● DATA SEGMENT
____________

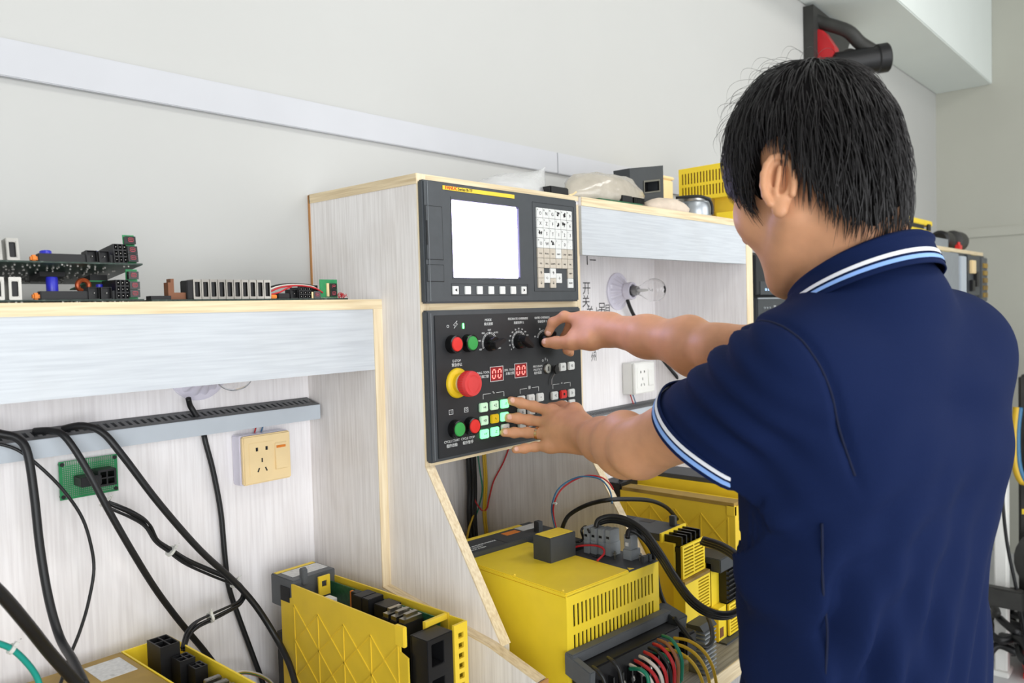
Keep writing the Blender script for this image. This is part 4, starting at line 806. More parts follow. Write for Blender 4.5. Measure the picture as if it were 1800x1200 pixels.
def control_board(label, tilt, dz, kind):
    b = thing('control_board', label, 'circuit board', (0.33, 1.06, SZ+dz), local=True); b.rotation_euler = (tilt, 0, 0)
    part('board', MB().box((-0.20, 0, 0), (0.134, 0.155, 0.002)), 'pcb_dark', b)
    pins = MB()
    for i in range(150): pins.cbox((rng.uniform(-0.04, 0.125), rng.uniform(0.004, 0.15), -0.0008), (0.002, 0.001, 0.0018))
    tag(part('solder_joints', pins, 'silver', b), kind='stuff')
    for x in (-0.040, -0.022):
        q = part('shell_connector', MB().plate([x, x+0.003, x+0.010, x+0.0135], [0.002, 0.006, 0.024, 0.029], {(1, 1)}, lambda u, v, d: (u, 0.001+d, v), 0.022), 'silver', b, bevel=0.0006); part('insert', MB().box((x+0.0032, 0.004, 0.006), (x+0.0098, 0.020, 0.024)), 'black', q)
    part('socket_strip', MB().box((0.012, 0.004, 0.002), (0.072, 0.016, 0.0125)), 'black', b, bevel=0.0008); part('tantalum', MB().box((0.004, 0.004, 0.002), (0.012, 0.012, 0.0105)), 'orange', b, bevel=0.002)
    block_conn(b, 0.066, 0.079, 0.002, 0.0175, 0.002, 0.018, 1, 1); block_conn(b, 0.081, 0.094, 0.002, 0.0175, 0.002, 0.018, 1, 1)
    part('socket_strip', MB().box((0.0955, 0.004, 0.002), (0.1015, 0.014, 0.013)), 'black', b)
    block_conn(b, 0.099, 0.1155, 0.002, 0.027, 0.001, 0.045, 3, 3)
    part('riser_board', MB().box((0.1155, 0.009, 0.002), (0.130, 0.0105, 0.041)), 'pcb_bright', b); led_digit(b, 0.1235, 0.0045, 0.0018, 2, 0.0128, 0.0105); led_digit(b, 0.1225, 0.028, 0.0018, 1, 0.0128, 0.0105)
    part('capacitor', MB().lathe([(0.0062, 0), (0.0068, 0.002), (0.0068, 0.027), (0.006, 0.029), (0.0001, 0.029)], (0.034, 0.030, 0.002), (0, 0, 1), 20), 'cap_blue', b, smooth=True) if kind else part('capacitor', MB().lathe([(0.0062, 0), (0.0068, 0.002), (0.0068, 0.0175), (0.0062, 0.0185), (0.0001, 0.0185)], (0.029, 0.030, 0.002), (0, 0, 1), 20), 'cap_blue', b, smooth=True)
    part('capacitor', MB().lathe([(0.0042, 0), (0.0042, 0.020), (0.0001, 0.021)], (0.090, 0.030, 0.002), (0, 0, 1), 16), 'cap_blue', b, smooth=True)
    if kind:
        part('coil', MB().grid(lambda u, v: (0.074+(0.0070+0.0030*math.cos(2*math.pi*v))*math.cos(2*math.pi*u), 0.040+0.004*math.sin(2*math.pi*v), 0.021+(0.0070+0.0030*math.cos(2*math.pi*v))*math.sin(2*math.pi*u)), 24, 9, True), 'copper', b, smooth=True)
    else:
        part('daughter_board', MB().box((0.085, 0.05, -0.014), (0.120, 0.12, -0.0125)), 'pcb_bright', b); part('chip', MB().box((0.03, 0.06, -0.006), (0.06, 0.10, 0)), 'black', b); part('chip', MB().box((0.088, 0.055, -0.0125), (0.11, 0.085, -0.004)), 'black', b)
    return b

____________

● PROBLEM TO WORK ON
Pick out each line above that includes "part" and show it.

● COMPLETED TASK
Keep writing the Blender script for this image. This is part 4, starting at line 806. More parts follow. Write for Blender 4.5. Measure the picture as if it were 1800x1200 pixels.
    part('board', MB().box((-0.20, 0, 0), (0.134, 0.155, 0.002)), 'pcb_dark', b)
    tag(part('solder_joints', pins, 'silver', b), kind='stuff')
        q = part('shell_connector', MB().plate([x, x+0.003, x+0.010, x+0.0135], [0.002, 0.006, 0.024, 0.029], {(1, 1)}, lambda u, v, d: (u, 0.001+d, v), 0.022), 'silver', b, bevel=0.0006); part('insert', MB().box((x+0.0032, 0.004, 0.006), (x+0.0098, 0.020, 0.024)), 'black', q)
    part('socket_strip', MB().box((0.012, 0.004, 0.002), (0.072, 0.016, 0.0125)), 'black', b, bevel=0.0008); part('tantalum', MB().box((0.004, 0.004, 0.002), (0.012, 0.012, 0.0105)), 'orange', b, bevel=0.002)
    part('socket_strip', MB().box((0.0955, 0.004, 0.002), (0.1015, 0.014, 0.013)), 'black', b)
    part('riser_board', MB().box((0.1155, 0.009, 0.002), (0.130, 0.0105, 0.041)), 'pcb_bright', b); led_digit(b, 0.1235, 0.0045, 0.0018, 2, 0.0128, 0.0105); led_digit(b, 0.1225, 0.028, 0.0018, 1, 0.0128, 0.0105)
    part('capacitor', MB().lathe([(0.0062, 0), (0.0068, 0.002), (0.0068, 0.027), (0.006, 0.029), (0.0001, 0.029)], (0.034, 0.030, 0.002), (0, 0, 1), 20), 'cap_blue', b, smooth=True) if kind else part('capacitor', MB().lathe([(0.0062, 0), (0.0068, 0.002), (0.0068, 0.0175), (0.0062, 0.0185), (0.0001, 0.0185)], (0.029, 0.030, 0.002), (0, 0, 1), 20), 'cap_blue', b, smooth=True)
    part('capacitor', MB().lathe([(0.0042, 0), (0.0042, 0.020), (0.0001, 0.021)], (0.090, 0.030, 0.002), (0, 0, 1), 16), 'cap_blue', b, smooth=True)
        part('coil', MB().grid(lambda u, v: (0.074+(0.0070+0.0030*math.cos(2*math.pi*v))*math.cos(2*math.pi*u), 0.040+0.004*math.sin(2*math.pi*v), 0.021+(0.0070+0.0030*math.cos(2*math.pi*v))*math.sin(2*math.pi*u)), 24, 9, True), 'copper', b, smooth=True)
        part('daughter_board', MB().box((0.085, 0.05, -0.014), (0.120, 0.12, -0.0125)), 'pcb_bright', b); part('chip', MB().box((0.03, 0.06, -0.006), (0.06, 0.10, 0)), 'black', b); part('chip', MB().box((0.088, 0.055, -0.0125), (0.11, 0.085, -0.004)), 'black', b)